Subsequently, Goodfellow et al. (2014) largely draw from information theory and use a definition of the Kullback-Leibler and Jensen-Shannon divergence to show that $- \log 4$ is a unique global minimum. The Kullback-Leibler divergence for probability measures $P$ and $Q$ of a continuous random variable is defined as follows (Bishop 2016):

\[\mathrm{KL}(P \| Q)= \int_{\boldsymbol{x}} p(\boldsymbol{x}) \log \left(\frac{p(\boldsymbol{x})}{q(\boldsymbol{x})}\right) \mathrm{d} x.\]

Intuitively, the Kullback-Leibler divergence measures the difference between two probability distributions. We arrive at Equation 5 in the paper of Goodfellow et al. (2014), in which the authors apply the definition of the Kullback-Leibler divergence in Equation 35 to arrive at

\[C(G)=-\log4 + \mathrm{K L}\left(p_{\text{data }}(\boldsymbol{x}) \| \frac{p_{\text{data }}(\boldsymbol{x})+p_{G}(\boldsymbol{x})}{2}\right) + \mathrm{K L}\left(p_{G}(\boldsymbol{x}) \| \frac{p_{\text{data }}(\boldsymbol{x})+p_{G}(\boldsymbol{x})}{2}\right).\]

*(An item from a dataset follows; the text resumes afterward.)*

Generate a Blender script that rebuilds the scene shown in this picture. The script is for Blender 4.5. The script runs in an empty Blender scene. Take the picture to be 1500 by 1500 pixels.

Bishop (2016) shows that with Jensen’s inequality for a convex function and random variable $X$: $\mathrm{E}(f(X)) \geqslant f(\mathrm{E}(X))$, as well as the fact that $f(x) = -\ln x$ is a strictly convex function, that the Kullback-Leibler divergence nonnegative is iff $p(\boldsymbol{x}) = q(\boldsymbol{x})$ for all $\boldsymbol{x}$. Therefore, we take the definition of the Kullback-Leibler divergence from Equation 37 and use the logarithm quotient rule $\log(\frac{z}{x}) = -\log(\frac{x}{z})$ to arrive at

\[\mathrm{KL}(P \| Q) = -\int_{\boldsymbol{x}} p(\boldsymbol{x}) \log \left(\frac{q(\boldsymbol{x})}{p(\boldsymbol{x})}\right) \mathrm{d} x.\]

Next, we use Jensen’s inequality to prove that the Kullback-Leibler divergence from Equation 39 must be greater or equal to zero:

\[\mathrm{KL}(P \| Q) = -\int_{\boldsymbol{x}} p(\boldsymbol{x}) \log \left(\frac{q(\boldsymbol{x})}{p(\boldsymbol{x})}\right) \mathrm{d} x\] \[= -\int_{\boldsymbol{x}} p(\boldsymbol{x}) \log \left(\frac{q(\boldsymbol{x})}{p(\boldsymbol{x})}\right) \mathrm{d} x \geqslant - \log \left(\int_{\boldsymbol{x}} p(\boldsymbol{x})\frac{q(\boldsymbol{x})}{p(\boldsymbol{x})}\right) \mathrm{d} x\] \[= -\int_{\boldsymbol{x}} p(\boldsymbol{x}) \log \left(\frac{q(\boldsymbol{x})}{p(\boldsymbol{x})}\right) \mathrm{d} x \geqslant - \log\left( \int_{\boldsymbol{x}} \frac{p(\boldsymbol{x})q(\boldsymbol{x})}{p(\boldsymbol{x})}\right) \mathrm{d} x\] \[= -\int_{\boldsymbol{x}} p(\boldsymbol{x}) \log \left(\frac{q(\boldsymbol{x})}{p(\boldsymbol{x})}\right) \mathrm{d} x \geqslant - \log \left(\int_{\boldsymbol{x}} q(\boldsymbol{x})\right) \mathrm{d} x\] \[= -\int_{\boldsymbol{x}} p(\boldsymbol{x}) \log \left(\frac{q(\boldsymbol{x})}{p(\boldsymbol{x})}\right) \mathrm{d} x \geqslant 0\]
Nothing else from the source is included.